2016-06-30

Before September 11, many Americans--particularly Christians--felt that they had a privileged place in God's heart. We put "In God We Trust" on our coins and declare ourselves "one nation under God" when pledging allegiance to our flag and nation. On the whole, America was strong, successful, and prosperous, so folks thought the "fix" was in. God would never allow America to come to harm.

When terrible harm did come, people started asking how God could have allowed such a thing to happen. Jerry Falwell was one of the first to offer an answer: God had withdrawn protection from America because of gays, abortions, and the American Civil Liberties Union. (He sort of apologized later.)

A widely circulated e-mail answered the question "Where was God?" by listing all of the things God had done to limit damage: making folks sleep late, comforting passengers on the planes, inspiring the firefighters to save people in the World Trade Center. But some people began to question the whole idea of the "fix." Could it be that people had been standing on a promise that God never made?

If God isn't in our back pockets, isn't a magic shield to be brought out in times of danger, isn't a dispenser of blessings in times of safety, then who is God? What is our relationship to God? Could it be that the calls to give ourselves to Jesus were more than preacherly rhetoric, that following Christ, surrendering our wills to God's will, is really what Christian spirituality is all about? Is it time to stop being children, looking to God as a big sugar daddy in the sky and "grow up in every way into him who is the head, into Christ" (Ephesians 4:15)? Maybe even time to stop asking God to bless whatever we want to do and ask instead for God's guidance.
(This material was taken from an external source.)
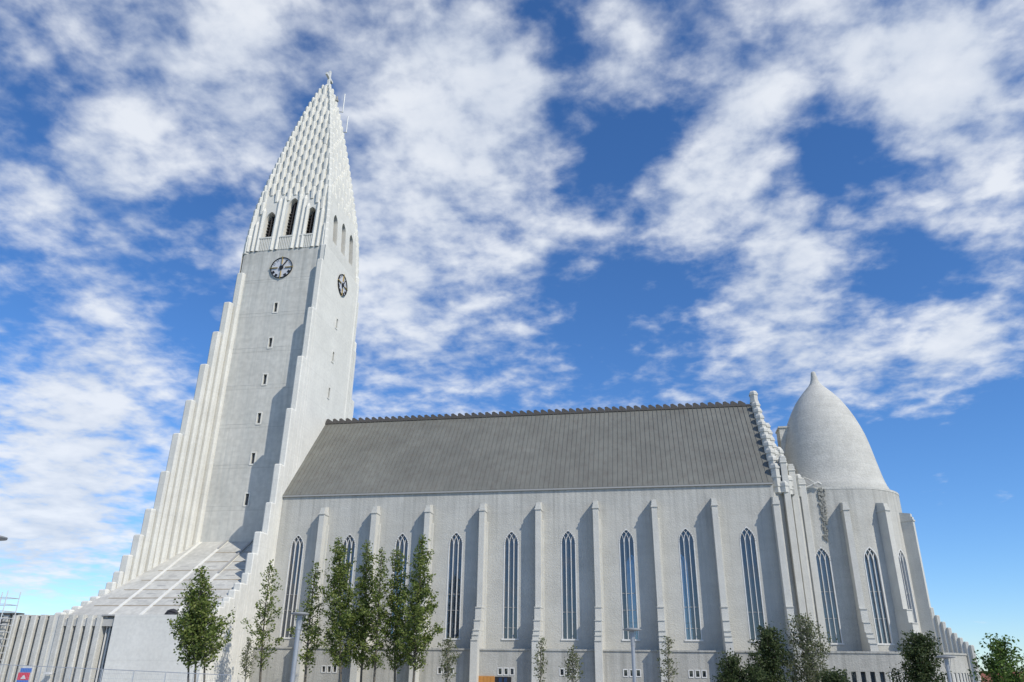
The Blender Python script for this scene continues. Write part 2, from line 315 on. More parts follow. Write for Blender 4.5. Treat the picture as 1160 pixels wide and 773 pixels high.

Even while our government tries to bring the Taliban to submission, perhaps we need to submit ourselves to God.

When we hear the call to surrender ourselves to God from preachers and evangelists, in Sunday worship, at revivals, even watching television, it always sounds so simple. Just turn your life over to Jesus. Say Yes to God. Let Jesus take control. This is the basic decision of the spiritual life: Are we going to trust God or not? Will we seek to discern and do God's will, or will we continue to insist that we know what's best for ourselves? The question is simple to ask and the answer is a simple choice. But it is by no means easy to live it out.

The first step in this spiritual journey is from ought to want. Before we know God at all, others--parents, pastors, and teachers--tell us about God and about what our relationship to God should be. It can be a gentle suggestion or a demand: "You really ought to trust God and trust yourself to God." Eventually, whether by some experience of God's love or from the realization that our attempts to be good on our own are doomed to futility, we begin to internalize the suggestion. We realize that we do want to trust God to guide us in our lives.

For some people the realization comes gradually. For others it is a single dramatic step, a conversion. But however we come to want to trust God's guidance, we are soon faced with another problem. While we may want to trust God completely, we don't. We hold back whole areas of our lives from God's control. We try hard to follow what we can see of God's plan for us in some areas. In others we second-guess every hint of God's will. We may even openly reject what we're sure God wants of us. So there needs to be a second step: the slow, often painful movement from want to be. Gradually we learn to trust God more and more, until what we want has come to be who we are, until with God we "will one will." That is, until in cooperation with God's grace we have been made perfect in love.

Throughout this journey of surrendering, we need all the help we can get: encouragement from friends, spiritual guidance, support from a small group of fellow travelers, immersion in scripture and other spiritual reading. But it is good to have some constant goad, something to keep reminding us of the choice we've made. For the last quarter century or so, the Covenant Prayer has reminded me to keep on keeping on:

I am no longer my own, but thine.
Put me to what thou wilt,
rank me with whom thou wilt;
put me to doing, put me to suffering;
let me be employed for thee or laid aside for thee,
exalted for thee or brought low for thee;
let me be full, let me be empty;
let me have all things, let me have nothing;
I freely and heartily yield all things
to thy pleasure and disposal.
And now, O glorious and blessed God,
Father, Son, and Holy Spirit,
thou art mine, and I am thine. So be it.
And the covenant which I have made on earth,
let it be ratified in heaven. Amen.

The prayers that we pray can become a rock to which we cling through the storms of crisis, like the ones we are experiencing today. Since they are prayers we have chosen and reaffirmed, we know that they express our own deeper longings and the core of our faith.

Even after years of living with the Covenant Prayer, sometimes it is just a prayer I repeat, almost without thinking. Sometimes it is the spur for deeper meditation. But always it reminds me of my deepest desire: to surrender, to give up clinging to the illusion that I am my own, and become, by God's grace, fully God's.